**WORK TO DO**. Pull out from the material below all lines with "wide".

**PROVIDED DATA**.
** Begin **

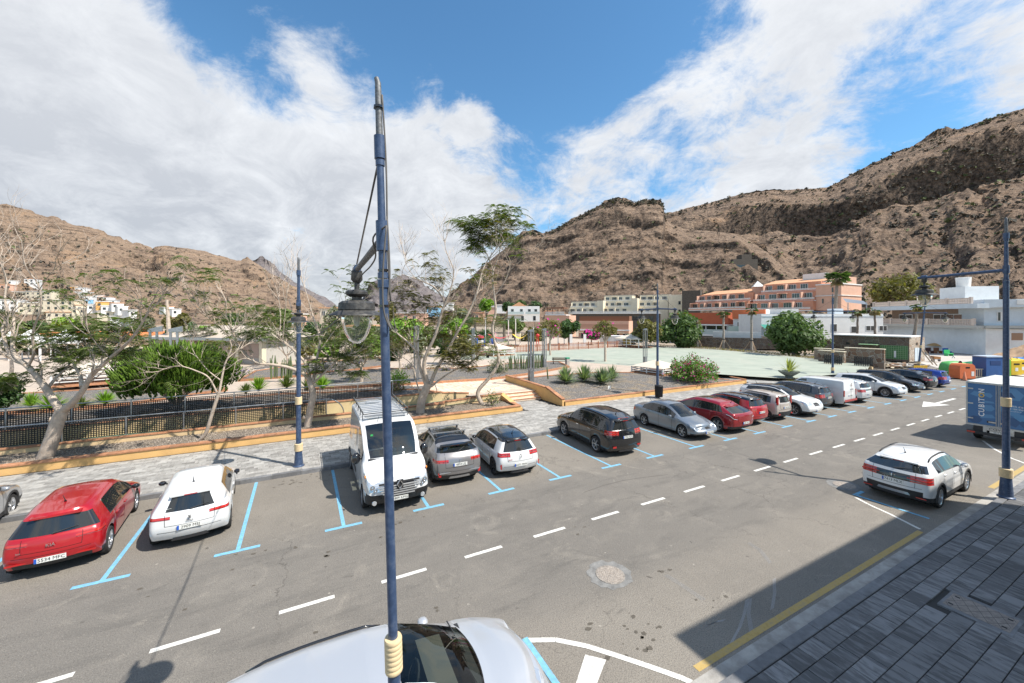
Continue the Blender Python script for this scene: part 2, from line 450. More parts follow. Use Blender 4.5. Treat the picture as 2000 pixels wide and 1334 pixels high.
def dirty_quad(mb, x0, x1, y0, y1, z=.004, jag=.012, n=None):
 """painted bar with slightly ragged ends"""
 mb.add([(x0, y0, z), (x1, y0, z), (x1, y1, z), (x0, y1, z)], [(0, 1, 2, 3)])
u = -6.7 - 8
k = 0
while u < 44:
 mb = MB(); dirty_quad(mb, u, u + 1.05, 9.47, 9.58)
 mb.build('lane_dash', M_WHITEP, **ST)
 u += 2.04; k += 1
TU = [-14.35, -11.8, -9.25, -6.7, -4.1, -1.49, 1.08, 3.6, 6.2, 8.7, 11.22, 13.7, 16.43, 18.97, 21.42, 24.0, 26.49, 28.95, 31.46, 34.05, 36.64, 39.19, 41.7, 44.16, 46.64, 49.2, 51.7]
for tu in TU:
 mb = MB(); dirty_quad(mb, tu - .05, tu + .05, 12.63, 17.45); dirty_quad(mb, tu - .5, tu + .5, 12.5, 12.63)
 mb.build('bay_marking', M_BLUEP, **ST)
# near side lines
mb = MB(); mb.quad((6.05, 4.57, .004), (15.6, 4.57, .004), (15.6, 4.70, .004), (6.05, 4.70, .004))
mb.quad((21.8, 4.56, .004), (40, 4.56, .004), (40, 4.72, .004), (21.8, 4.72, .004))
mb.build('yellow_line', M_YELP, **ST)
mb = MB()
def road_poly(mb, pts, w, z=.006):
 for a, b in zip(pts, pts[1:]):
  a = Vector((*a, z)); b = Vector((*b, z)); dn = (b - a).normalized(); s_ = Vector((-dn.y, dn.x, 0)) * w / 2
  mb.quad(a - s_, b - s_, b + s_, a + s_)
arc = [tuple(G(x, y).xy) for x, y in [(1024, 1251), (1085, 1250), (1145, 1262), (1205, 1281), (1268, 1302), (1330, 1324), (1352, 1334)]]
road_poly(mb, arc, .11)
arc2 = [tuple(G(x, y).xy) for x, y in [(1671, 972), (1700, 987), (1740, 1005), (1797, 1034)]]
road_poly(mb, arc2, .09)
arc3 = [tuple(G(x, y).xy) for x, y in [(1920, 861), (1940, 876), (1975, 895), (2020, 912)]]
road_poly(mb, arc3, .1)
a = [G(1143, 1279), G(1184, 1289), G(1160, 1350), G(1120, 1350)]
mb.add([(p.x, p.y, .006) for p in a], [(3, 2, 1, 0)])
mb.build('hatch_marking', M_WHITEP, **ST)
mb = MB()
p0 = G(1022, 1248); mb.quad((p0.x - .03, 3.9, .008), (p0.x + .09, 3.9, .008), (p0.x + .09, p0.y, .008), (p0.x - .03, p0.y, .008))
q0 = G(1672, 968); mb.quad((q0.x - .03, 4.8, .008), (q0.x + .08, 4.8, .008), (q0.x + .08, q0.y + .1, .008), (q0.x - .03, q0.y + .1, .008))
mb.quad((q0.x + .1, q0.y - .02, .008), (q0.x + .6, q0.y - .02, .008), (q0.x + .6, q0.y + .1, .008), (q0.x + .1, q0.y + .1, .008))
mb.build('bay_marking', M_BLUEP, **ST)
# direction arrow
A = lambda s, v: (s, v, .004)
mb = MB(); mb.add([A(37.4, 11.03), A(39.9, 10.35), A(39.9, 10.92), A(43.4, 10.92), A(43.4, 11.12), A(39.9, 11.12), A(39.9, 11.7)], [(0, 1, 2, 5, 6), (2, 3, 4, 5)])
mb.build('lane_arrow', M_WHITEP, **ST)

# manhole covers in the asphalt
M_IRON = mat('cast_iron_worn', (.33, .29, .25), .7, metal=.3, var=.5, vscale=30, bump=.6, bscale=60)
M_PATCH = mat('concrete_patch', (.20, .195, .185), .9, var=.3, vscale=6, bump=.5, bscale=40)
def manhole(c, lab):
 t = thing('manhole_cover', lab, 'manhole cover', (c[0], c[1], 0), group='round manhole covers in the road')
 rg = MB(); n = 26; rr = random.Random(int(c[0] * 10)); vs = [(0, 0, .005)]
 for i in range(n):
  a = 2 * math.pi * i / n; q = .52 + rr.uniform(-.05, .06)
  vs.append((q * math.cos(a), q * math.sin(a), .005))
 rg.add(vs, [(0, i + 1, (i + 1) % n + 1) for i in range(n)])
 rg.build('concrete_surround', M_PATCH, t)
 d = MB().lathe([(.34, .004), (.34, .014), (.325, .016), (0.001, .016)], sides=32, caps=False)
 d.build('cover_plate', M_IRON, t)
 s = MB();
 for i in range(-6, 7):
  for j in range(-6, 7):
   x, y = i * .05 + (j % 2) * .025, j * .045
   if x * x + y * y < .29 ** 2:
    a = rr.uniform(0, 3.14); dx, dy = .019 * math.cos(a), .019 * math.sin(a)
    s.add([(x - dx - dy * .5, y - dy + dx * .5, .0165), (x + dx - dy * .5, y + dy + dx * .5, .0165), (x + dx + dy * .5, y + dy - dx * .5, .0165), (x - dx + dy * .5, y - dy - dx * .5, .0165),
                       (x, y, .024)], [(0, 1, 4), (1, 2, 4), (2, 3, 4), (3, 0, 4)])
 s.build('raised_studs', mat('stud_pale', (.36, .30, .25), .6, metal=.2), t)
manhole((6.46, 7.28), 'worn round manhole cover in a broken concrete ring, left of the long building shadow')
manhole((17.45, 7.2), 'round manhole cover in the road just behind the white crossover with the wide light bar')

# tyre skid marks and the dark crack line
M_SKID = mat('rubber_mark', (.085, .078, .07), .9)
mb = MB()
for pts in ([(1140, 962), (1180, 948), (1220, 938), (1262, 932), (1304, 927)],):
 road_poly(mb, [tuple(G(x, y).xy) for x, y in pts], .022, .0035)
road_poly(mb, [tuple(G(x, y).xy) for x, y in [(1380, 866), (1440, 885), (1500, 905)]], .015, .0035)
mb.build('skid_mark', M_SKID, **ST)
mb = MB(); rs_ = random.Random(21)
for (x, y, n, sp) in [(585, 936, 16, .5), (560, 945, 8, .3), (1262, 845, 8, .3), (1062, 870, 6, .25), (680, 1075, 6, .4), (1225, 1235, 10, .5), (1255, 1262, 9, .35), (1115, 1240, 5, .3), (1385, 1170, 4, .2), (1300, 1115, 3, .15), (790, 1010, 6, .4), (1150, 1035, 5, .6), (560, 1065, 8, .7), (1400, 905, 6, .5), (330, 1170, 6, .9), (1500, 870, 8, 1.2), (1700, 800, 10, 1.5), (900, 1180, 8, 1.2), (430, 1010, 8, .6)]:
 c = G(x, y)
 for _ in range(n):
  a, b, r_ = rs_.gauss(0, sp), rs_.gauss(0, sp * .5), rs_.uniform(.012, .07); m_ = 9
  mb.add([(c.x + a + r_ * rs_.uniform(.6, 1.3) * math.cos(6.283 * k / m_), c.y + b + r_ * rs_.uniform(.4, 1.0) * math.sin(6.283 * k / m_), .0032) for k in range(m_)], [tuple(range(m_))])
mb.build('oil_stain', mat('oil_stain_brown', (.10, .085, .065), .6, var=.3, vscale=20), kind='stuff')
M_SKIDL = mat('pale_tyre_mark', (.33, .32, .31), .9)
mb = MB()
for pts in ([(1400, 1290), (1425, 1262), (1445, 1225), (1455, 1195), (1460, 1170)], [(1465, 1170), (1462, 1200), (1468, 1235)], [(1512, 1130), (1513, 1160), (1508, 1190)], [(1300, 1123), (1335, 1145), (1375, 1172)], [(1462, 1060), (1485, 1075), (1505, 1100)], [(1380, 1222), (1400, 1214), (1415, 1212)]):
 q = [Vector((*G(x, y).xy, 0)) for x, y in pts]
 for off in (-.05, -.017, .017, .05):
  road_poly(mb, [(p.x + off, p.y) for p in q], .008, .0035)
mb.build('tyre_mark', M_SKIDL, **ST)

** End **

**EXPECTED OUTPUT**.
Continue the Blender Python script for this scene: part 2, from line 450. More parts follow. Use Blender 4.5. Treat the picture as 2000 pixels wide and 1334 pixels high.
manhole((17.45, 7.2), 'round manhole cover in the road just behind the white crossover with the wide light bar')